6月9日に「ゆびさきの宇宙」を紹介しましたが、今回は福島智さん自身最新の著書です。

福島さんは9歳で失明18歳で聴力も失った盲ろうの方で、現在は東京大学先端科学技術研究センターの教授をされています。

盲ろうの方の世界は、見えない聞こえないという暗闇で静寂そのものの世界です。それは何光年も地球から離れた宇宙の中に一人で漂う世界と彼は云います。

「指先の宇宙で紡ぎだされた言葉で、本書を綴りました。たとえ僅かでも、その言葉がみなさんにとって生きるうえでの力になれば幸いです。」とあとがきで書かれています。

本当に感動しました。

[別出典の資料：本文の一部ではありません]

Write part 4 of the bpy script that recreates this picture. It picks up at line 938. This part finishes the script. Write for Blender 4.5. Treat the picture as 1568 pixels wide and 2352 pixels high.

たしかに生きる上での力となりました。

珠玉の言葉で綴られていますが幾つか紹介します。
*絶望と苦悩は同じではありません。苦悩は絶望とは違って、苦悩には意味があります。これは自分の将来を光らせるために必要なものなんだ。
*盲ろうとなった自分に生きる意味ってあるのだろうか。このしんどさには意味があるはずで、自己崩壊から逃れるために「意味」を見出すことが救いになり希望になる。
*命って?吉野弘の詩から
 「生命は/ 自分自身だけでは完結できないように/つくられているらしい/花も/ めしべとおしべが揃っているだけでは/ 不十分で/ 虫や風がおとずれて/ めしべとおしべの仲立ちをする、、、、
*生きるためには めしべとおしべに仲立ちが必要なように、コミュニケーションがなくてはならない。人間(福島智)にとって、それは言葉でつながるコミュニケーション。

図書館で借りたのだけれど買って手元に置かなくちゃと思いました。